- [Dataset section]:
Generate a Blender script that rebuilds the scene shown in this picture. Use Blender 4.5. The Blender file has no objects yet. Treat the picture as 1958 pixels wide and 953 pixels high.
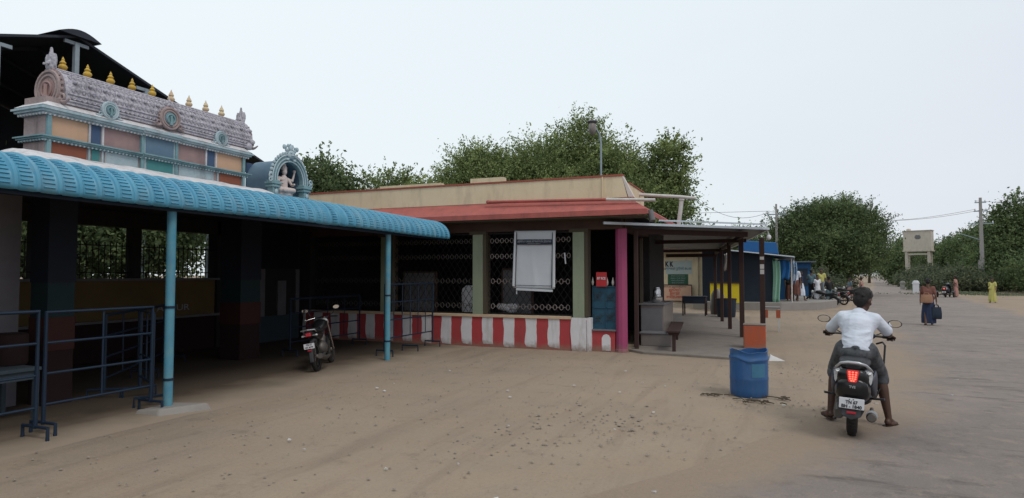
import bpy, bmesh, math, random
import numpy as np
from mathutils import Vector, Matrix
random.seed(7); RNG = np.random.default_rng(7)
R = math.radians
S = bpy.context.scene
COL = S.collection

# ---------------------------------------------------------------- camera / light
YAW = R(22.1); F = 1200.0; W0, H0 = 1958.0, 953.0
PITCH = math.atan((526 - 476.5) / F)
cam = bpy.data.cameras.new('camera'); camo = bpy.data.objects.new('camera', cam); COL.objects.link(camo)
camo.location = (0, 0, 1.7)
camo.rotation_euler = (R(90) + PITCH, 0, YAW)
cam.sensor_width = 36; cam.lens = 36 * F / W0; cam.clip_end = 3000; cam.clip_start = 0.05
S.camera = camo
S.view_settings.view_transform = 'Standard'; S.view_settings.look = 'None'
S.view_settings.gamma = 1; S.view_settings.use_curve_mapping = False; S.view_settings.exposure = 0
S.cycles.max_bounces = 8; S.cycles.diffuse_bounces = 4

world = bpy.data.worlds.new('World'); S.world = world; world.use_nodes = True
nt = world.node_tree; nt.nodes.clear()
def N(nt, t, **k):
    n = nt.nodes.new(t)
    for a, b in k.items(): setattr(n, a, b)
    return n
SUN_EL, SUN_AZ = R(52), R(-120)
sky = N(nt, 'ShaderNodeTexSky'); sky.sky_type = 'NISHITA'; sky.sun_disc = False
sky.sun_elevation = SUN_EL; sky.sun_rotation = R(-60); sky.air_density = 1; sky.dust_density = 3
tc = N(nt, 'ShaderNodeTexCoord'); sep = N(nt, 'ShaderNodeSeparateXYZ'); nt.links.new(tc.outputs['Generated'], sep.inputs[0])
dot = N(nt, 'ShaderNodeVectorMath', operation='DOT_PRODUCT'); nt.links.new(tc.outputs['Generated'], dot.inputs[0])
dot.inputs[1].default_value = (0.80, -0.05, -0.42)
noi = N(nt, 'ShaderNodeTexNoise'); noi.inputs['Scale'].default_value = 1.6; noi.inputs['Detail'].default_value = 4
mp = N(nt, 'ShaderNodeMapping'); mp.inputs['Scale'].default_value = (1, 1, 2.6)
nt.links.new(tc.outputs['Generated'], mp.inputs[0]); nt.links.new(mp.outputs[0], noi.inputs['Vector'])
ma = N(nt, 'ShaderNodeMath', operation='MULTIPLY_ADD'); nt.links.new(noi.outputs[0], ma.inputs[0]); ma.inputs[1].default_value = 0.5
nt.links.new(dot.outputs['Value'], ma.inputs[2])
cr = N(nt, 'ShaderNodeValToRGB'); nt.links.new(ma.outputs[0], cr.inputs[0])
e = cr.color_ramp.elements
e[0].position = 0.0; e[0].color = (0.86, 0.945, 0.985, 1)
e[1].position = 0.98; e[1].color = (0.575, 0.58, 0.65, 1)
m_ = e.new(0.45); m_.color = (0.80, 0.84, 0.91, 1)
sc10 = N(nt, 'ShaderNodeVectorMath', operation='SCALE'); nt.links.new(cr.outputs[0], sc10.inputs[0]); sc10.inputs['Scale'].default_value = 10
mix = N(nt, 'ShaderNodeMix'); mix.data_type = 'RGBA'; mix.inputs[0].default_value = 0.9
nt.links.new(sky.outputs[0], mix.inputs[6]); nt.links.new(sc10.outputs[0], mix.inputs[7])
bg = N(nt, 'ShaderNodeBackground'); bg.inputs[1].default_value = 0.1
nt.links.new(mix.outputs[2], bg.inputs[0])
wo = N(nt, 'ShaderNodeOutputWorld'); nt.links.new(bg.outputs[0], wo.inputs[0])
sl = bpy.data.lights.new('sun', 'SUN'); sl.energy = 1.25; sl.angle = R(20); sl.color = (1, .96, .9)
so = bpy.data.objects.new('sun', sl); COL.objects.link(so)
so.rotation_euler = (R(38), 0, R(60))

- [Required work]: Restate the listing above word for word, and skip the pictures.

- [Answer to the task]:
Generate a Blender script that rebuilds the scene shown in this picture. Use Blender 4.5. The Blender file has no objects yet. Treat the picture as 1958 pixels wide and 953 pixels high.
import bpy, bmesh, math, random
import numpy as np
from mathutils import Vector, Matrix
random.seed(7); RNG = np.random.default_rng(7)
R = math.radians
S = bpy.context.scene
COL = S.collection

# ---------------------------------------------------------------- camera / light
YAW = R(22.1); F = 1200.0; W0, H0 = 1958.0, 953.0
PITCH = math.atan((526 - 476.5) / F)
cam = bpy.data.cameras.new('camera'); camo = bpy.data.objects.new('camera', cam); COL.objects.link(camo)
camo.location = (0, 0, 1.7)
camo.rotation_euler = (R(90) + PITCH, 0, YAW)
cam.sensor_width = 36; cam.lens = 36 * F / W0; cam.clip_end = 3000; cam.clip_start = 0.05
S.camera = camo
S.view_settings.view_transform = 'Standard'; S.view_settings.look = 'None'
S.view_settings.gamma = 1; S.view_settings.use_curve_mapping = False; S.view_settings.exposure = 0
S.cycles.max_bounces = 8; S.cycles.diffuse_bounces = 4

world = bpy.data.worlds.new('World'); S.world = world; world.use_nodes = True
nt = world.node_tree; nt.nodes.clear()
def N(nt, t, **k):
    n = nt.nodes.new(t)
    for a, b in k.items(): setattr(n, a, b)
    return n
SUN_EL, SUN_AZ = R(52), R(-120)
sky = N(nt, 'ShaderNodeTexSky'); sky.sky_type = 'NISHITA'; sky.sun_disc = False
sky.sun_elevation = SUN_EL; sky.sun_rotation = R(-60); sky.air_density = 1; sky.dust_density = 3
tc = N(nt, 'ShaderNodeTexCoord'); sep = N(nt, 'ShaderNodeSeparateXYZ'); nt.links.new(tc.outputs['Generated'], sep.inputs[0])
dot = N(nt, 'ShaderNodeVectorMath', operation='DOT_PRODUCT'); nt.links.new(tc.outputs['Generated'], dot.inputs[0])
dot.inputs[1].default_value = (0.80, -0.05, -0.42)
noi = N(nt, 'ShaderNodeTexNoise'); noi.inputs['Scale'].default_value = 1.6; noi.inputs['Detail'].default_value = 4
mp = N(nt, 'ShaderNodeMapping'); mp.inputs['Scale'].default_value = (1, 1, 2.6)
nt.links.new(tc.outputs['Generated'], mp.inputs[0]); nt.links.new(mp.outputs[0], noi.inputs['Vector'])
ma = N(nt, 'ShaderNodeMath', operation='MULTIPLY_ADD'); nt.links.new(noi.outputs[0], ma.inputs[0]); ma.inputs[1].default_value = 0.5
nt.links.new(dot.outputs['Value'], ma.inputs[2])
cr = N(nt, 'ShaderNodeValToRGB'); nt.links.new(ma.outputs[0], cr.inputs[0])
e = cr.color_ramp.elements
e[0].position = 0.0; e[0].color = (0.86, 0.945, 0.985, 1)
e[1].position = 0.98; e[1].color = (0.575, 0.58, 0.65, 1)
m_ = e.new(0.45); m_.color = (0.80, 0.84, 0.91, 1)
sc10 = N(nt, 'ShaderNodeVectorMath', operation='SCALE'); nt.links.new(cr.outputs[0], sc10.inputs[0]); sc10.inputs['Scale'].default_value = 10
mix = N(nt, 'ShaderNodeMix'); mix.data_type = 'RGBA'; mix.inputs[0].default_value = 0.9
nt.links.new(sky.outputs[0], mix.inputs[6]); nt.links.new(sc10.outputs[0], mix.inputs[7])
bg = N(nt, 'ShaderNodeBackground'); bg.inputs[1].default_value = 0.1
nt.links.new(mix.outputs[2], bg.inputs[0])
wo = N(nt, 'ShaderNodeOutputWorld'); nt.links.new(bg.outputs[0], wo.inputs[0])
sl = bpy.data.lights.new('sun', 'SUN'); sl.energy = 1.25; sl.angle = R(20); sl.color = (1, .96, .9)
so = bpy.data.objects.new('sun', sl); COL.objects.link(so)
so.rotation_euler = (R(38), 0, R(60))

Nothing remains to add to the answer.